Task brief -
The records below must be written out exactly, with every picture left behind.

Material -

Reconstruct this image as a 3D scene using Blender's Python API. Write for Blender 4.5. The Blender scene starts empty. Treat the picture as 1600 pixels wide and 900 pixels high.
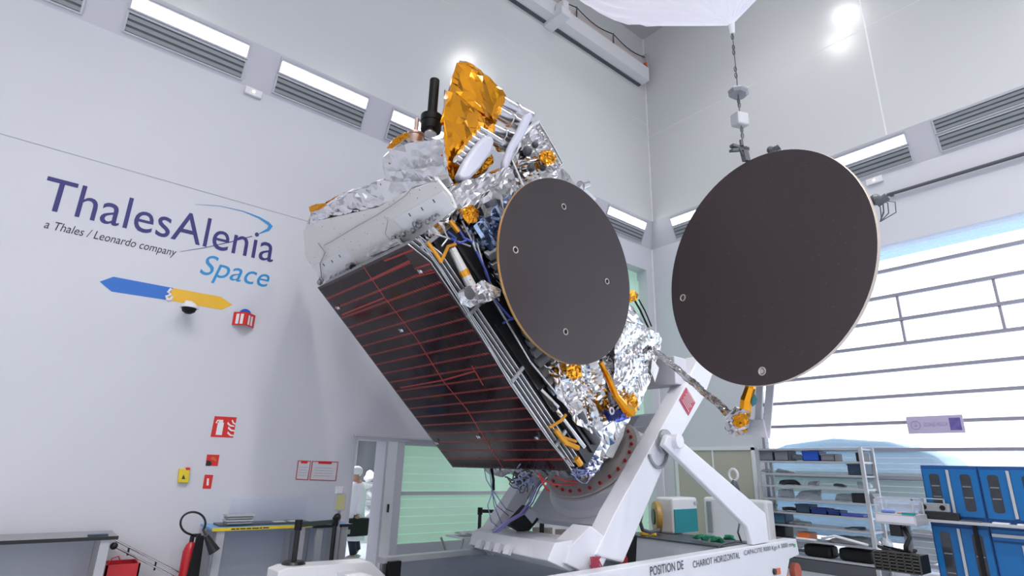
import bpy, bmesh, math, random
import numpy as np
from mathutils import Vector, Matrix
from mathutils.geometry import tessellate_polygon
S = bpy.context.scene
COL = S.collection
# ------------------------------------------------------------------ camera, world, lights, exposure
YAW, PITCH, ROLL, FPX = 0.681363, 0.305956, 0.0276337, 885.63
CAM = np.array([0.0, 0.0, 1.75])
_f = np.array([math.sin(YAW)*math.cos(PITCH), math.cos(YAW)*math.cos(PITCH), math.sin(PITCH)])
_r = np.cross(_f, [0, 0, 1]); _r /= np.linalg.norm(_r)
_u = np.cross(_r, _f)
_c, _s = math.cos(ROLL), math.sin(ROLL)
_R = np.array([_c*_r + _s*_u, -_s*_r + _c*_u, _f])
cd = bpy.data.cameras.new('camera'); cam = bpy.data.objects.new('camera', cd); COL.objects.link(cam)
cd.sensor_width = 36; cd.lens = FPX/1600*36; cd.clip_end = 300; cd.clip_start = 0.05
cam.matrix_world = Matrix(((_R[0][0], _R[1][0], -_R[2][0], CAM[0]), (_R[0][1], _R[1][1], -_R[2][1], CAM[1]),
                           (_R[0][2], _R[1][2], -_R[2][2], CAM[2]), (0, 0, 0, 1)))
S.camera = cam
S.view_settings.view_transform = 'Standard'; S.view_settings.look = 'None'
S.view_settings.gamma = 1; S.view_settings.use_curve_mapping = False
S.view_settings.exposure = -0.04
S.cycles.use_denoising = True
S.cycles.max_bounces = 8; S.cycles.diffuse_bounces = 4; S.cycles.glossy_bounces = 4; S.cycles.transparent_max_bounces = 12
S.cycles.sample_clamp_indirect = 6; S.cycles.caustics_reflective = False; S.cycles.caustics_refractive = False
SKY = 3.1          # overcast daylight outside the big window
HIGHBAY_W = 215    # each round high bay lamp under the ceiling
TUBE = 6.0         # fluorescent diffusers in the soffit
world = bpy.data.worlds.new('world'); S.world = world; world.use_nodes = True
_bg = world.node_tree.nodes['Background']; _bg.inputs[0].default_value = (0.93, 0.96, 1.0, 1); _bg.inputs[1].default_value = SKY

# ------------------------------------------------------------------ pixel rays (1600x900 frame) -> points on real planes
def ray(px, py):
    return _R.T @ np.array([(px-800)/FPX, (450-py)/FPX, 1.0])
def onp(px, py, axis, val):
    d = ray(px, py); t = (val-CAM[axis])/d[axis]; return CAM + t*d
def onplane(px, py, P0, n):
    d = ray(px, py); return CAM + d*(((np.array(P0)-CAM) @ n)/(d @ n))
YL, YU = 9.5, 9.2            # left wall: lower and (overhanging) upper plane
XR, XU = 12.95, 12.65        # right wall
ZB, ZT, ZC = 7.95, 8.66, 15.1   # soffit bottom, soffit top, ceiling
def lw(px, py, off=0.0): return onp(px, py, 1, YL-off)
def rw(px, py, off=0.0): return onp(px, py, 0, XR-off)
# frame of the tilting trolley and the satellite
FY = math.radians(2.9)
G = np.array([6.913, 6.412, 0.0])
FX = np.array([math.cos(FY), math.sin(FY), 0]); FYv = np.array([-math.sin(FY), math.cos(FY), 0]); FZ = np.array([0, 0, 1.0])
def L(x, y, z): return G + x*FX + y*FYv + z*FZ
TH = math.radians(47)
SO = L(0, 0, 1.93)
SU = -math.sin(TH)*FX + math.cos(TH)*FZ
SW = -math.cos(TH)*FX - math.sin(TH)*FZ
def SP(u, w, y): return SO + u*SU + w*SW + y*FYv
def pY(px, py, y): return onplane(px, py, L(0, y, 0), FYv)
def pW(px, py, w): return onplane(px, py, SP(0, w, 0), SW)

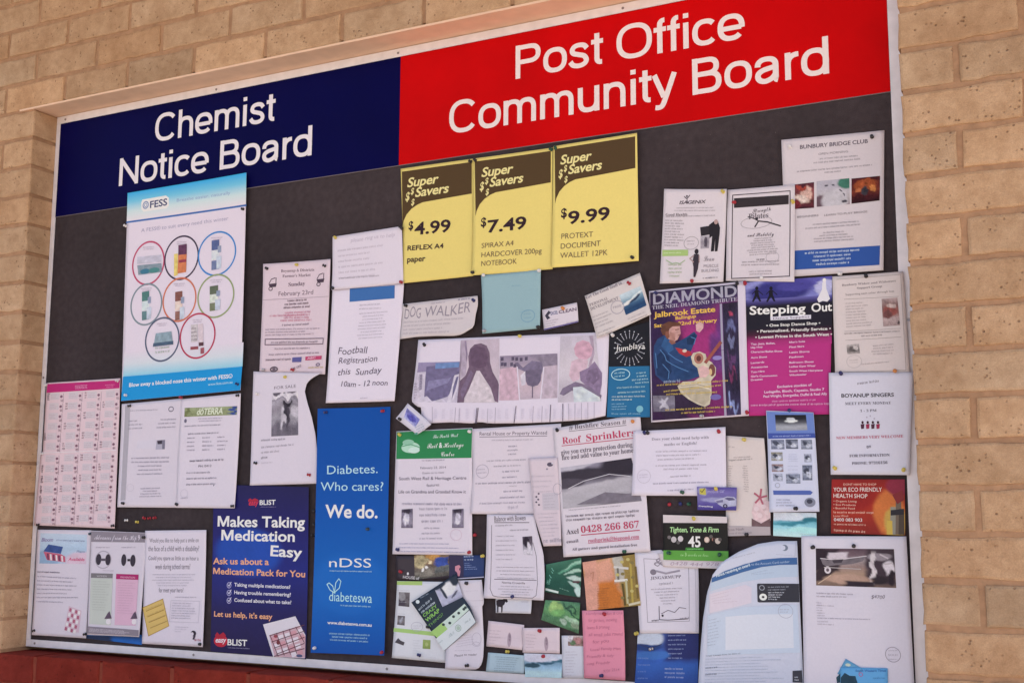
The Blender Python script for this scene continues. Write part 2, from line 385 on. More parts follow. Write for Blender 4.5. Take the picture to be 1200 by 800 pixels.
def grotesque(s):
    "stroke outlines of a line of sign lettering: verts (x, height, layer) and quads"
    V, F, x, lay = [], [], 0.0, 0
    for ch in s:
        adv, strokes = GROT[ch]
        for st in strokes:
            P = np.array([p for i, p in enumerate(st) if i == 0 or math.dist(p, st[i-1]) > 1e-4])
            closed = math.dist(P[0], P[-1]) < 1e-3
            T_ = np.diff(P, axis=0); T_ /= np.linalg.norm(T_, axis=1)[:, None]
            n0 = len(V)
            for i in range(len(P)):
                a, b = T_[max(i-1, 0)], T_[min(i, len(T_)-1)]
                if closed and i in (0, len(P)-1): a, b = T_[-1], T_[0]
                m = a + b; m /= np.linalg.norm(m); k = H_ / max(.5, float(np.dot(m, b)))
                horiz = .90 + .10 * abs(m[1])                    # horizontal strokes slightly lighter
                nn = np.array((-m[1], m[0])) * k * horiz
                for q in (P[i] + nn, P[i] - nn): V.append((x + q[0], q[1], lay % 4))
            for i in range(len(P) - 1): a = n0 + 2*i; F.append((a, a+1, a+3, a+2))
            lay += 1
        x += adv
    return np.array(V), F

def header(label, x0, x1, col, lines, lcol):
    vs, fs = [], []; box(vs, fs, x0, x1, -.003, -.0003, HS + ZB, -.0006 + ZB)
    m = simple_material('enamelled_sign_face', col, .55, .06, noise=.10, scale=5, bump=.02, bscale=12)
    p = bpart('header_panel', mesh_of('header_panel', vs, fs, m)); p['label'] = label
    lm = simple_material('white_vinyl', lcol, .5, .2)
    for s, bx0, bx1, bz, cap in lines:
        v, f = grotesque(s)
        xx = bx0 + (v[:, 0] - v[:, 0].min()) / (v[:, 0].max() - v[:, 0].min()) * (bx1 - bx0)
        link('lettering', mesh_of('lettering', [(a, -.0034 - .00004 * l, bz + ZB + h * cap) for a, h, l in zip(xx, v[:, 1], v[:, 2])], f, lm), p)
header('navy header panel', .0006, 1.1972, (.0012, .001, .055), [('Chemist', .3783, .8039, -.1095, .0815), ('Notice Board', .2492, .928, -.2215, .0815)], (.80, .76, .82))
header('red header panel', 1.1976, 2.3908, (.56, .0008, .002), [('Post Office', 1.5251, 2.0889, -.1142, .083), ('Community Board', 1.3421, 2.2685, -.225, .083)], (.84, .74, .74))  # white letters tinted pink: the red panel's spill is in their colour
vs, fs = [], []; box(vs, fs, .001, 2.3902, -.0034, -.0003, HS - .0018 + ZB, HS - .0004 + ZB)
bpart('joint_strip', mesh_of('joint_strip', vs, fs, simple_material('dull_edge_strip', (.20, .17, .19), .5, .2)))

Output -
Reconstruct this image as a 3D scene using Blender's Python API. Write for Blender 4.5. The Blender scene starts empty. Treat the picture as 1600 pixels wide and 900 pixels high.
import bpy, bmesh, math, random
import numpy as np
from mathutils import Vector, Matrix
from mathutils.geometry import tessellate_polygon
S = bpy.context.scene
COL = S.collection
# ------------------------------------------------------------------ camera, world, lights, exposure
YAW, PITCH, ROLL, FPX = 0.681363, 0.305956, 0.0276337, 885.63
CAM = np.array([0.0, 0.0, 1.75])
_f = np.array([math.sin(YAW)*math.cos(PITCH), math.cos(YAW)*math.cos(PITCH), math.sin(PITCH)])
_r = np.cross(_f, [0, 0, 1]); _r /= np.linalg.norm(_r)
_u = np.cross(_r, _f)
_c, _s = math.cos(ROLL), math.sin(ROLL)
_R = np.array([_c*_r + _s*_u, -_s*_r + _c*_u, _f])
cd = bpy.data.cameras.new('camera'); cam = bpy.data.objects.new('camera', cd); COL.objects.link(cam)
cd.sensor_width = 36; cd.lens = FPX/1600*36; cd.clip_end = 300; cd.clip_start = 0.05
cam.matrix_world = Matrix(((_R[0][0], _R[1][0], -_R[2][0], CAM[0]), (_R[0][1], _R[1][1], -_R[2][1], CAM[1]),
                           (_R[0][2], _R[1][2], -_R[2][2], CAM[2]), (0, 0, 0, 1)))
S.camera = cam
S.view_settings.view_transform = 'Standard'; S.view_settings.look = 'None'
S.view_settings.gamma = 1; S.view_settings.use_curve_mapping = False
S.view_settings.exposure = -0.04
S.cycles.use_denoising = True
S.cycles.max_bounces = 8; S.cycles.diffuse_bounces = 4; S.cycles.glossy_bounces = 4; S.cycles.transparent_max_bounces = 12
S.cycles.sample_clamp_indirect = 6; S.cycles.caustics_reflective = False; S.cycles.caustics_refractive = False
SKY = 3.1          # overcast daylight outside the big window
HIGHBAY_W = 215    # each round high bay lamp under the ceiling
TUBE = 6.0         # fluorescent diffusers in the soffit
world = bpy.data.worlds.new('world'); S.world = world; world.use_nodes = True
_bg = world.node_tree.nodes['Background']; _bg.inputs[0].default_value = (0.93, 0.96, 1.0, 1); _bg.inputs[1].default_value = SKY

# ------------------------------------------------------------------ pixel rays (1600x900 frame) -> points on real planes
def ray(px, py):
    return _R.T @ np.array([(px-800)/FPX, (450-py)/FPX, 1.0])
def onp(px, py, axis, val):
    d = ray(px, py); t = (val-CAM[axis])/d[axis]; return CAM + t*d
def onplane(px, py, P0, n):
    d = ray(px, py); return CAM + d*(((np.array(P0)-CAM) @ n)/(d @ n))
YL, YU = 9.5, 9.2            # left wall: lower and (overhanging) upper plane
XR, XU = 12.95, 12.65        # right wall
ZB, ZT, ZC = 7.95, 8.66, 15.1   # soffit bottom, soffit top, ceiling
def lw(px, py, off=0.0): return onp(px, py, 1, YL-off)
def rw(px, py, off=0.0): return onp(px, py, 0, XR-off)
# frame of the tilting trolley and the satellite
FY = math.radians(2.9)
G = np.array([6.913, 6.412, 0.0])
FX = np.array([math.cos(FY), math.sin(FY), 0]); FYv = np.array([-math.sin(FY), math.cos(FY), 0]); FZ = np.array([0, 0, 1.0])
def L(x, y, z): return G + x*FX + y*FYv + z*FZ
TH = math.radians(47)
SO = L(0, 0, 1.93)
SU = -math.sin(TH)*FX + math.cos(TH)*FZ
SW = -math.cos(TH)*FX - math.sin(TH)*FZ
def SP(u, w, y): return SO + u*SU + w*SW + y*FYv
def pY(px, py, y): return onplane(px, py, L(0, y, 0), FYv)
def pW(px, py, w): return onplane(px, py, SP(0, w, 0), SW)

The Blender Python script for this scene continues. Write part 2, from line 385 on. More parts follow. Write for Blender 4.5. Take the picture to be 1200 by 800 pixels.
def grotesque(s):
    "stroke outlines of a line of sign lettering: verts (x, height, layer) and quads"
    V, F, x, lay = [], [], 0.0, 0
    for ch in s:
        adv, strokes = GROT[ch]
        for st in strokes:
            P = np.array([p for i, p in enumerate(st) if i == 0 or math.dist(p, st[i-1]) > 1e-4])
            closed = math.dist(P[0], P[-1]) < 1e-3
            T_ = np.diff(P, axis=0); T_ /= np.linalg.norm(T_, axis=1)[:, None]
            n0 = len(V)
            for i in range(len(P)):
                a, b = T_[max(i-1, 0)], T_[min(i, len(T_)-1)]
                if closed and i in (0, len(P)-1): a, b = T_[-1], T_[0]
                m = a + b; m /= np.linalg.norm(m); k = H_ / max(.5, float(np.dot(m, b)))
                horiz = .90 + .10 * abs(m[1])                    # horizontal strokes slightly lighter
                nn = np.array((-m[1], m[0])) * k * horiz
                for q in (P[i] + nn, P[i] - nn): V.append((x + q[0], q[1], lay % 4))
            for i in range(len(P) - 1): a = n0 + 2*i; F.append((a, a+1, a+3, a+2))
            lay += 1
        x += adv
    return np.array(V), F

def header(label, x0, x1, col, lines, lcol):
    vs, fs = [], []; box(vs, fs, x0, x1, -.003, -.0003, HS + ZB, -.0006 + ZB)
    m = simple_material('enamelled_sign_face', col, .55, .06, noise=.10, scale=5, bump=.02, bscale=12)
    p = bpart('header_panel', mesh_of('header_panel', vs, fs, m)); p['label'] = label
    lm = simple_material('white_vinyl', lcol, .5, .2)
    for s, bx0, bx1, bz, cap in lines:
        v, f = grotesque(s)
        xx = bx0 + (v[:, 0] - v[:, 0].min()) / (v[:, 0].max() - v[:, 0].min()) * (bx1 - bx0)
        link('lettering', mesh_of('lettering', [(a, -.0034 - .00004 * l, bz + ZB + h * cap) for a, h, l in zip(xx, v[:, 1], v[:, 2])], f, lm), p)
header('navy header panel', .0006, 1.1972, (.0012, .001, .055), [('Chemist', .3783, .8039, -.1095, .0815), ('Notice Board', .2492, .928, -.2215, .0815)], (.80, .76, .82))
header('red header panel', 1.1976, 2.3908, (.56, .0008, .002), [('Post Office', 1.5251, 2.0889, -.1142, .083), ('Community Board', 1.3421, 2.2685, -.225, .083)], (.84, .74, .74))  # white letters tinted pink: the red panel's spill is in their colour
vs, fs = [], []; box(vs, fs, .001, 2.3902, -.0034, -.0003, HS - .0018 + ZB, HS - .0004 + ZB)
bpart('joint_strip', mesh_of('joint_strip', vs, fs, simple_material('dull_edge_strip', (.20, .17, .19), .5, .2)))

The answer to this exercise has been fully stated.